DC microgrid energy optimization

Abstract

Microgrids that generate electricity using photovoltaic panels or wind turbines and batteries, provide a viable solution to meet low to moderate energy needs in rural, remote and informal settlements. However, these solutions are limited because they depend on the availability of sunlight or wind. To solve these limitations, researchers have proposed hybrid systems that combine multiple energy sources and can be more efficient than battery-powered photovoltaic or wind systems. These hybrid systems use dynamic dispatching to optimize the overall cost and performance of the microgrid. Energy management systems are widely used to achieve this dynamic energy distribution, including load profiling and intelligent decision-making for energy distribution. While many energy management systems focusing on automated demand side management have been deployed worldwide to optimize microgrids, less work has been done in South Africa.

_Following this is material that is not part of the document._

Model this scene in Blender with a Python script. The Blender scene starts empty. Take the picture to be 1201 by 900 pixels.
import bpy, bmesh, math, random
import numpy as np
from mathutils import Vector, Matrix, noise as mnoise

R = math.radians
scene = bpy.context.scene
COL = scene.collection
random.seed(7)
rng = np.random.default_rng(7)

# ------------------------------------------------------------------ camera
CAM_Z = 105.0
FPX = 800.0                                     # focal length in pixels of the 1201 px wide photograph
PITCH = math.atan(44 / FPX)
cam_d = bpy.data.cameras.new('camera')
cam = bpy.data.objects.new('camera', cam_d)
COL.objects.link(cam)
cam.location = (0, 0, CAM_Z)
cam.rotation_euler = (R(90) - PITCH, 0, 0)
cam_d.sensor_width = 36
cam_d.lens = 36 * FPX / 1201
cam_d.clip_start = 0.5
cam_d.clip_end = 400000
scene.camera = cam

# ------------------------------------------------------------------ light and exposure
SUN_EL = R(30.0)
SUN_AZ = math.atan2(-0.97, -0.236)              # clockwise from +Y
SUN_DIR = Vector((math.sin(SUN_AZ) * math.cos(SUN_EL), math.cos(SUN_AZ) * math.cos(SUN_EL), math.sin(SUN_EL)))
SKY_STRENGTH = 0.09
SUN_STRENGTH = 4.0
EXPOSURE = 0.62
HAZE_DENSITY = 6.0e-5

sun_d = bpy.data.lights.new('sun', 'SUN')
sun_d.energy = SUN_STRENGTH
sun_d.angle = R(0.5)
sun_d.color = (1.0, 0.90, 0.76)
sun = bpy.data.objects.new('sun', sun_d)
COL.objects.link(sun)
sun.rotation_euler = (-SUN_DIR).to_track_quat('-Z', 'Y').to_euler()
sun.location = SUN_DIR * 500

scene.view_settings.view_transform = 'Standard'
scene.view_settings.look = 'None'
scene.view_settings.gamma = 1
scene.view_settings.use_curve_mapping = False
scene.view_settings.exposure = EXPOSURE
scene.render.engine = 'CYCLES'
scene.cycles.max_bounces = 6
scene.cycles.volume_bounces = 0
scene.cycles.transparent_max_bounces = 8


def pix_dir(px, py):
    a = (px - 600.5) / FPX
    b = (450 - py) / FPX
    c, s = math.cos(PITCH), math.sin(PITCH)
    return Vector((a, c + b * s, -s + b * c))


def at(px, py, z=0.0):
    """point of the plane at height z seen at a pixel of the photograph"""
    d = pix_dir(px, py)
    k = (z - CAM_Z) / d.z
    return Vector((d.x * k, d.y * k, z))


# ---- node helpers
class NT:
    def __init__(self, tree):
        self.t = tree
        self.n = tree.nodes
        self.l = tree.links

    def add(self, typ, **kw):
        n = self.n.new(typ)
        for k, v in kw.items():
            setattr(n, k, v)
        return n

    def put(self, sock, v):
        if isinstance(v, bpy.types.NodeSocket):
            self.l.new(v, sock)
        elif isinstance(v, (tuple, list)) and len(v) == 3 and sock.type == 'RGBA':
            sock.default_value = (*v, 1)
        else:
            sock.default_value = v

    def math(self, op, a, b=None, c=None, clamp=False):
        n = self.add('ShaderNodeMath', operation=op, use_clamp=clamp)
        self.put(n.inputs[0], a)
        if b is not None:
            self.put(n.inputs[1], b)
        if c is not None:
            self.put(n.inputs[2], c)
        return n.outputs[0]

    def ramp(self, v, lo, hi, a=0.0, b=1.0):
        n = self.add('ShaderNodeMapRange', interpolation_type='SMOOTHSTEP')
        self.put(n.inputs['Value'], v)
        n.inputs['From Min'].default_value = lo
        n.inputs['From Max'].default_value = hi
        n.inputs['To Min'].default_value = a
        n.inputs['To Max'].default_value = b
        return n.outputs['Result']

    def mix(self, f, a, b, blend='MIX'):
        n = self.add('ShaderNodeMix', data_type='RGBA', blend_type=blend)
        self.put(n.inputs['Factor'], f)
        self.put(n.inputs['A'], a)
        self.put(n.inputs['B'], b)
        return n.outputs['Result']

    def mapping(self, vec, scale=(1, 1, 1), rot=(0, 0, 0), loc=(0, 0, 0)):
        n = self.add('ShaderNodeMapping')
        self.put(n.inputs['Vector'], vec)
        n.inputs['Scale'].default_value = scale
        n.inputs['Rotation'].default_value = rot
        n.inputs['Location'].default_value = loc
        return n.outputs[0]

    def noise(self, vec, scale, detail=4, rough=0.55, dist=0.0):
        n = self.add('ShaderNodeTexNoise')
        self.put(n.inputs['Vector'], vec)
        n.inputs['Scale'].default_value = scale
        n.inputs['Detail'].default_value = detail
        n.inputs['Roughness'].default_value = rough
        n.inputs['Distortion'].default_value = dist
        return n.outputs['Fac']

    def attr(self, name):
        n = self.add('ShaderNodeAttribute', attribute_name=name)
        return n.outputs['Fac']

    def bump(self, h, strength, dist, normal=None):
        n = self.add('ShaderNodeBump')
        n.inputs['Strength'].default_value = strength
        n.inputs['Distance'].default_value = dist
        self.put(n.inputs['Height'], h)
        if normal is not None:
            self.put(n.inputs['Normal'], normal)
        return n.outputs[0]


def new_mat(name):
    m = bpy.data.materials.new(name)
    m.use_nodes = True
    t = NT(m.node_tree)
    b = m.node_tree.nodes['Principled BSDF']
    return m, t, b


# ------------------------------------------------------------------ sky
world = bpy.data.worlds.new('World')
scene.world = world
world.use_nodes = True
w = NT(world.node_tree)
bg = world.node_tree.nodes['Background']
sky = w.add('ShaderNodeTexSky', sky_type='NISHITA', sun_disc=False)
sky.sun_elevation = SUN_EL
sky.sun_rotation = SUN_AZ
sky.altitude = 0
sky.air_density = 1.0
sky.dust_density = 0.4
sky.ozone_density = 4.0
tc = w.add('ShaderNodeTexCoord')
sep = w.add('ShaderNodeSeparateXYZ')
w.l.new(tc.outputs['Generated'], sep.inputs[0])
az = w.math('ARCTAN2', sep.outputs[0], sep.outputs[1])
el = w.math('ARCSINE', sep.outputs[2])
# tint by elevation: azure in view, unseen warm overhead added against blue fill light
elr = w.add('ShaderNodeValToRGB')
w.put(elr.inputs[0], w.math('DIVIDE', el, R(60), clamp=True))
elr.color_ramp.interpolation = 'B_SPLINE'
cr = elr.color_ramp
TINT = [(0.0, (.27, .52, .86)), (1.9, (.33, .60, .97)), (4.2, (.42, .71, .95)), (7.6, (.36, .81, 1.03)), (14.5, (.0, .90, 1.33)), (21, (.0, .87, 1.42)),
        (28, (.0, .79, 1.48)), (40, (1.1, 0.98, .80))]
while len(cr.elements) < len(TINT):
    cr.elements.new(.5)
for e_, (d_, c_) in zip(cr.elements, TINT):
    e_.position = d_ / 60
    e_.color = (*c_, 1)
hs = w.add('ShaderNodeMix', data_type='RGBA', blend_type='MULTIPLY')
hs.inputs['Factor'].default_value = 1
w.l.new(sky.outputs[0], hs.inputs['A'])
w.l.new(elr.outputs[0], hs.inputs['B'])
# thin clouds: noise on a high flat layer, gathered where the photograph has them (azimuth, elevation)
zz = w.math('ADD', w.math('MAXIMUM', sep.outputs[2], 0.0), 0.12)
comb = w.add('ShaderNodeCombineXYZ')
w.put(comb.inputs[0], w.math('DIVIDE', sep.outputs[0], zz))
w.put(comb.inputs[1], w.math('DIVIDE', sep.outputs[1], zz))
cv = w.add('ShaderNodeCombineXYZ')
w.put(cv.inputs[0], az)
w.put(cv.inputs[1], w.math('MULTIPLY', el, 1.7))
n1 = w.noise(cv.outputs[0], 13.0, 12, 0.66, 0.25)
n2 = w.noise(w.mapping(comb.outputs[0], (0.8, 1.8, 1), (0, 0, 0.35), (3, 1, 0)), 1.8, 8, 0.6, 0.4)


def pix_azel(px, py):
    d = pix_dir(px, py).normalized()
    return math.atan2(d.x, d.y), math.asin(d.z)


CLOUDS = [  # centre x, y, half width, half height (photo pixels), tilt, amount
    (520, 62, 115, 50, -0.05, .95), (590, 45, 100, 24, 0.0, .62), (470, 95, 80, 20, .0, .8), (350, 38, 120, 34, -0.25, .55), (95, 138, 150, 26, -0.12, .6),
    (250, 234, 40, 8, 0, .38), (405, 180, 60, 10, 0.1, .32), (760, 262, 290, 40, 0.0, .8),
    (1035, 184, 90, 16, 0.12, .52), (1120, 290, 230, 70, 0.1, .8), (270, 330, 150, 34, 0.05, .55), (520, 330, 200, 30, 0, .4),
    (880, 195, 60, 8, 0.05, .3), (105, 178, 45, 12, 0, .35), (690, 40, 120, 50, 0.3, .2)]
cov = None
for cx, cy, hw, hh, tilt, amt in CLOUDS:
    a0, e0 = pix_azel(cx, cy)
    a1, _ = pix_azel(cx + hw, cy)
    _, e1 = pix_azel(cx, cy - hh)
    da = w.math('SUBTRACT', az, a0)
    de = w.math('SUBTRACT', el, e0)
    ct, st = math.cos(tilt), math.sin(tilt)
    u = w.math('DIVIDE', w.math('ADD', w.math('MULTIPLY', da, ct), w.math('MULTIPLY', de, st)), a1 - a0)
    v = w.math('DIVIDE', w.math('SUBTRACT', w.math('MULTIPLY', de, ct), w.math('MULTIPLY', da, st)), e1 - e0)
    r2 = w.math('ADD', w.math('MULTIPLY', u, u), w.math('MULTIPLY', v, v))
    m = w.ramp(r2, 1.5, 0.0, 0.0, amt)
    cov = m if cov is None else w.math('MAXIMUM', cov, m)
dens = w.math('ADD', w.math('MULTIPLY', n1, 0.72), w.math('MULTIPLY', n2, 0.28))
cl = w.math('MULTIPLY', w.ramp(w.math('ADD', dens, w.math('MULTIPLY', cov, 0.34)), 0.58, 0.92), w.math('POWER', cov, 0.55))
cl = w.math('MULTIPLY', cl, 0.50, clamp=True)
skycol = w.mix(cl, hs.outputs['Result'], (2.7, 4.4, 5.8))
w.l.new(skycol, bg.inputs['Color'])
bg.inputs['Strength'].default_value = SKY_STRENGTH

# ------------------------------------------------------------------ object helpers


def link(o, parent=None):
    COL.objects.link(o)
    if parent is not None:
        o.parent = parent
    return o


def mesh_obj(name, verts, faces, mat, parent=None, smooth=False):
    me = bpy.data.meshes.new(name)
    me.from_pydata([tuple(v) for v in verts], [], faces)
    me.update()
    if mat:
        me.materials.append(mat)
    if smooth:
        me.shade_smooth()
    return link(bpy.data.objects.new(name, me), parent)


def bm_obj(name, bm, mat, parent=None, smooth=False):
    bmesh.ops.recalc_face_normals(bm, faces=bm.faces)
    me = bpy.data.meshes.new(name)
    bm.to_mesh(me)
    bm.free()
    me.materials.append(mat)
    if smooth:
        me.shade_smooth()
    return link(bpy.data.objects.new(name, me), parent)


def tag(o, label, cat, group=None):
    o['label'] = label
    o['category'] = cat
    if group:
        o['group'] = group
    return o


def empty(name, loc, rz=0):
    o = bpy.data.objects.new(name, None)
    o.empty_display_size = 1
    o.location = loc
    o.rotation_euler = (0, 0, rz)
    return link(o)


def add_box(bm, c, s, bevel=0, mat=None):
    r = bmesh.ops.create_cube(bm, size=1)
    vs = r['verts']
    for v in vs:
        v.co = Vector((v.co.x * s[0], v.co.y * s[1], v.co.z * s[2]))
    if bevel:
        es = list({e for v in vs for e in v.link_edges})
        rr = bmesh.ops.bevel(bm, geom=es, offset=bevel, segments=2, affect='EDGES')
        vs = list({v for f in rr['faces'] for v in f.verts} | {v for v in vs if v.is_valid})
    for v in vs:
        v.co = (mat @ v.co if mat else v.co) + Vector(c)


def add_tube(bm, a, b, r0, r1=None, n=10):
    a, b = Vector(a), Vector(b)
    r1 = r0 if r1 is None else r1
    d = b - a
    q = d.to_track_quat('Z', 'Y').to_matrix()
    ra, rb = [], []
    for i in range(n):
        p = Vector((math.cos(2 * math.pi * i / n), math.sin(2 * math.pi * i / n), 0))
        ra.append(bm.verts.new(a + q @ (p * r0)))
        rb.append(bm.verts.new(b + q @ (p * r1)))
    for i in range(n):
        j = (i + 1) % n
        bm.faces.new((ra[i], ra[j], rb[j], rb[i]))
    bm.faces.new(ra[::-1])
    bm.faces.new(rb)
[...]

This research is focused on designing a hybrid PV-driven battery and fuel cell backup system, initially concentrating on sizing the PV, battery, and fuel cell. The focus then shifts to developing an energy management system. The proposed system follows a low-power provision in a 48 VDC format, offering electricity for lighting, computing, entertainment devices, and communication modules. Seven rural households were chosen for the study, collectively consuming 8.64 kWh/day. The efficacy of the microgrid is examined with and without demand-side management and considering the impact of load scheduling. The findings revealed that reducing energy demand by the demand side led to an increase in current and output power due to the proportional relationship between current and power, while the bus voltage remained constant at 48V DC. Furthermore, an increase in loads resulted in a decrease in output power. The simulation was carried out using the MATLAB® Simulink™ environment.